10.1 Amendment of the Plan. The Board may at any time and from time to time alter, amend, suspend or terminate the Plan or any part thereof as it may deem proper, except that no such action shall diminish or impair the rights under an Award previously granted. However, if the Company is listed on the NASDAQ National Market System or another public trading market, then any amendment that would require stockholder approval under the requirements of the NASDAQ National Market System or such other public trading market, as the case may be, shall only be effective when such stockholder approval is obtained. Subject to the terms and conditions of the Plan, the Committee may modify, extend or renew outstanding Awards granted under the Plan, provided that such modification would not constitute a Repriced Award, and provided further that no such action shall diminish or impair the rights under an Award previously granted without the consent of the Participant.

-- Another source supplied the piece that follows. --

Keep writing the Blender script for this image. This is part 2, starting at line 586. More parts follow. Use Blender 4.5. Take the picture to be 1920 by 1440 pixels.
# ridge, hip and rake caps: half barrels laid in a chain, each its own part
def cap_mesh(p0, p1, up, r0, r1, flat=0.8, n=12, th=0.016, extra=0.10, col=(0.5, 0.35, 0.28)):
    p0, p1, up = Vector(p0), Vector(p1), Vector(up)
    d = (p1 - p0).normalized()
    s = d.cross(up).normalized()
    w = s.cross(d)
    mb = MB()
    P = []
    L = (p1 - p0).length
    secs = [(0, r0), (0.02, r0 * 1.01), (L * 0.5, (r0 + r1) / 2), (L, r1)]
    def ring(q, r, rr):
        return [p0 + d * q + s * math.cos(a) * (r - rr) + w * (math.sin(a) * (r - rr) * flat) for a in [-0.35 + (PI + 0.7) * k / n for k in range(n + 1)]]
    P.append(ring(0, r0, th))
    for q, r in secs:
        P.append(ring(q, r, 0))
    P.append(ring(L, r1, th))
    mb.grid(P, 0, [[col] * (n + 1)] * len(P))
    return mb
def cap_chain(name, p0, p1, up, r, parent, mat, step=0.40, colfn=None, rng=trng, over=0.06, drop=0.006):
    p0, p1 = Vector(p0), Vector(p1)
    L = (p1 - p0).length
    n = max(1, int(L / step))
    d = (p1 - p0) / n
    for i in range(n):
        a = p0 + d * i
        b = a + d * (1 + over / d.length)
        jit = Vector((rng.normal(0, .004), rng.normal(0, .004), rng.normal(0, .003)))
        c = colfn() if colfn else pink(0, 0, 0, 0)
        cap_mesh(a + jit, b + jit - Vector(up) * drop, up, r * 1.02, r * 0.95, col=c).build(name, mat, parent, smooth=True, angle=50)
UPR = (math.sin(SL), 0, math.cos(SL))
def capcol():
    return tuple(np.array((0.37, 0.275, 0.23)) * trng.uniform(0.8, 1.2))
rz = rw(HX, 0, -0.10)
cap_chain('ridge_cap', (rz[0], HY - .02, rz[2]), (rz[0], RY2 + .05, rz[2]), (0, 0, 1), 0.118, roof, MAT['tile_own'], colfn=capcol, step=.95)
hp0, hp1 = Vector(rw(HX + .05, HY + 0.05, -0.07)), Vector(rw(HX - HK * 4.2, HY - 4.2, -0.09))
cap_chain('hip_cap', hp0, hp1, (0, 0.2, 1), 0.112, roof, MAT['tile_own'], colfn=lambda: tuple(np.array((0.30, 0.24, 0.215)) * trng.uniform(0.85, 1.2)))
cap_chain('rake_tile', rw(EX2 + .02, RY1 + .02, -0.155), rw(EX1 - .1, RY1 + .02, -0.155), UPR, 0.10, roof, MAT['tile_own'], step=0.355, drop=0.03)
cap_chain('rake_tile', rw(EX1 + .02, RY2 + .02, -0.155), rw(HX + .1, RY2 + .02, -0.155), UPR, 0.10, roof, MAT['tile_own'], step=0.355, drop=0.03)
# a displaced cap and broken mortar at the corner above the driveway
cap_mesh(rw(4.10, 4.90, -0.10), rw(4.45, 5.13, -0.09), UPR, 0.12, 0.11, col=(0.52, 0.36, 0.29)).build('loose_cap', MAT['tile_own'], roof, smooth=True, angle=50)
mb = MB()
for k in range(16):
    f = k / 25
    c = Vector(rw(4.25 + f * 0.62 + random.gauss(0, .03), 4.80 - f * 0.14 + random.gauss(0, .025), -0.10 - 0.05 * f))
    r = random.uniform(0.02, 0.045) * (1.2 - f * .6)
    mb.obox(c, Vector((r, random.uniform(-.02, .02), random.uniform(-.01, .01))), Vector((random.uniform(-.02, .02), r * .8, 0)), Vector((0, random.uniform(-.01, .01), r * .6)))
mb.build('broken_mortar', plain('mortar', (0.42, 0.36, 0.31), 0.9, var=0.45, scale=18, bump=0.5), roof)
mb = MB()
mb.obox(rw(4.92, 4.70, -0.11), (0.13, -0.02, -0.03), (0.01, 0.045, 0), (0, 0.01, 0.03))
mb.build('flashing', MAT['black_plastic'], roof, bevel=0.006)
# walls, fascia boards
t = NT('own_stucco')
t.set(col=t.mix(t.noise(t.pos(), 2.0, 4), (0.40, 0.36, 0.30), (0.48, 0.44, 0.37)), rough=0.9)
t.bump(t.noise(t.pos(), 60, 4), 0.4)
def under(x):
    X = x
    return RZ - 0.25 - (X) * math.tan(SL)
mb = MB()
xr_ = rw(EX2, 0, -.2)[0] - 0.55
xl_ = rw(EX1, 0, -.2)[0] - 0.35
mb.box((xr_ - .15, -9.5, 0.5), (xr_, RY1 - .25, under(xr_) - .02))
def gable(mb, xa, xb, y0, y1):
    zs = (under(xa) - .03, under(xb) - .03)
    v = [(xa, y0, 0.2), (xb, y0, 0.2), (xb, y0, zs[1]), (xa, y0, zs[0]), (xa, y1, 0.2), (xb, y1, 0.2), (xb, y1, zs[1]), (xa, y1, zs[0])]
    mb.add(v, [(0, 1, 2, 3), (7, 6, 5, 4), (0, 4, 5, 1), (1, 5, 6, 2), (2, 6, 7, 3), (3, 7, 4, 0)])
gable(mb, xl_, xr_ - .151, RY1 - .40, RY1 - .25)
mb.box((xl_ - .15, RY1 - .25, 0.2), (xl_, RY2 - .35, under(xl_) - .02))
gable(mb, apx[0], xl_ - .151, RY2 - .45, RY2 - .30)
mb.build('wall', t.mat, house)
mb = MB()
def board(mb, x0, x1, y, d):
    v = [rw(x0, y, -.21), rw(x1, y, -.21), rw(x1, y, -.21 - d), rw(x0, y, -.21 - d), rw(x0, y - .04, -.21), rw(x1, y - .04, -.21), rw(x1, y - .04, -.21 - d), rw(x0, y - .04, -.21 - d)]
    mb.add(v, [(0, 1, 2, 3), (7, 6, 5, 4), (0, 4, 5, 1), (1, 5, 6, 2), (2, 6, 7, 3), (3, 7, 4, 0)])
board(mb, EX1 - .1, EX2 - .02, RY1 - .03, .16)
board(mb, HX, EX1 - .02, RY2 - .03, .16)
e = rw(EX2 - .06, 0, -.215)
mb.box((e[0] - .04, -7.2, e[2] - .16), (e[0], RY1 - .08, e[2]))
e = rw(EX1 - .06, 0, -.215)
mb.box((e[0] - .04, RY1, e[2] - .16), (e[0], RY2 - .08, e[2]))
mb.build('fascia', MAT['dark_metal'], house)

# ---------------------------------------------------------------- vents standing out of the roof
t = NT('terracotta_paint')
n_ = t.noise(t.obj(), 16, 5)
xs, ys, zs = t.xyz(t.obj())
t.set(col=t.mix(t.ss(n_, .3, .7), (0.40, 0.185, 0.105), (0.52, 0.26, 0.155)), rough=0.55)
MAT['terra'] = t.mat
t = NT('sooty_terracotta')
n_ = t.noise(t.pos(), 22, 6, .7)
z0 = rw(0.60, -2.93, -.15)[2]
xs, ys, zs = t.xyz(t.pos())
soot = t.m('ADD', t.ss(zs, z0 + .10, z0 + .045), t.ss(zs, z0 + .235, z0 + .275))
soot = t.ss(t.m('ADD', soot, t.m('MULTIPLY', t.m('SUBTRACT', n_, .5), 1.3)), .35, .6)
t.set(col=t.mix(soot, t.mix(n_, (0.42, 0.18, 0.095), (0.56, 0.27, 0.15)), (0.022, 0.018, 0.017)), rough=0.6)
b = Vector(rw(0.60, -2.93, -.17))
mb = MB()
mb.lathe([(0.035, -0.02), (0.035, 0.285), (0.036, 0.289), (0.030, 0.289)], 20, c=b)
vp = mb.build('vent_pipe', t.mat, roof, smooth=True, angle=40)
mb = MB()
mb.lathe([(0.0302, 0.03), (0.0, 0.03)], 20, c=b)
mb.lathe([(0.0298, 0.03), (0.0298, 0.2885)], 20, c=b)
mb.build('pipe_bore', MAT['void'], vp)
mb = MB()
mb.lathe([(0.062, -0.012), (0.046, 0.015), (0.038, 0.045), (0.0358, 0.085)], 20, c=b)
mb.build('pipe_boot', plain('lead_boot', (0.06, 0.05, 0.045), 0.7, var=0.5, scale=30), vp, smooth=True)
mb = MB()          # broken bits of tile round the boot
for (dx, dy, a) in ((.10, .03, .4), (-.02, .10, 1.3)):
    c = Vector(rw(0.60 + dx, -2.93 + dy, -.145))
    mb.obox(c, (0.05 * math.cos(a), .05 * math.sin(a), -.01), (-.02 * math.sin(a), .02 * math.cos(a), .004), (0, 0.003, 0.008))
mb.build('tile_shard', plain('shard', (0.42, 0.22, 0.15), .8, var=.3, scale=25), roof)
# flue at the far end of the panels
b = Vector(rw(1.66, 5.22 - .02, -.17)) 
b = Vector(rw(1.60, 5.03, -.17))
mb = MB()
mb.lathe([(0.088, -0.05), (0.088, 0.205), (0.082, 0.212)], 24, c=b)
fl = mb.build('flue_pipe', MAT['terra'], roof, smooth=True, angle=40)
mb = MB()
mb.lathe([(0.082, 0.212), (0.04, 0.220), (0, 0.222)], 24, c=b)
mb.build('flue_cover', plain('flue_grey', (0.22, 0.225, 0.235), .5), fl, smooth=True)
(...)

10.2 Termination of the Plan. The Plan shall terminate on the date that is the tenth anniversary of the Effective Date. The Board may at any time suspend or terminate the Plan. No such suspension or termination shall diminish or impair the rights under an Award previously granted without the consent of the Participant.

ARTICLE 11. GENERAL PROVISIONS

11.1 No Employment Rights. Nothing contained in the Plan or in any Award granted under the Plan shall confer upon any Participant any right with respect to the continuation of such Participant’s Continuous Service by the Company or a Subsidiary or interfere in any way with the right of the Company or a Subsidiary, subject to the terms of any separate employment agreement to the contrary, at any time to terminate such Continuous Service or to increase or decrease the compensation of the Participant from the rate in existence at the time of the grant of the Award.

11.2 Other Employee Benefits. Unless so provided by the applicable plan, the amount of compensation deemed to be received by a Participant as a result of the exercise of an Award shall not constitute earnings with respect to which any other employee benefits of the person are determined, including without limitation benefits under any pension, profit sharing, life insurance, or disability or other salary continuation plan.

11.3 Confidentiality of Information. Information regarding the grant of Awards under the Plan is confidential and may not be shared by the Participant with anyone other than the Participant’s immediate family and personal financial advisor and other person(s) designated by Participant by power of attorney or assignment, or as otherwise required by law.

 

13


11.4 Severability. If any provision of the Plan is held by any court or governmental authority to be illegal or invalid for any reason, such illegality or invalidity shall not affect the remaining provisions. Instead, each provision held to be illegal or invalid shall, if possible, be construed and enforced in a manner that will give effect to the terms of such provision to the fullest extent possible while remaining legal and valid.

11.5 Governing Law and Venue. The Plan, and all Awards granted under the Plan, shall be construed and shall take effect in accordance with the laws of the State of Georgia without regard to conflicts of laws principles. Resolution of any disputes under the Plan or any Award under the Plan shall only be held in courts in Fulton County, Georgia.

11.6 Use of Proceeds. Any proceeds received by the Company from the sale of shares of Common Stock under the Plan shall be used for general corporate purposes.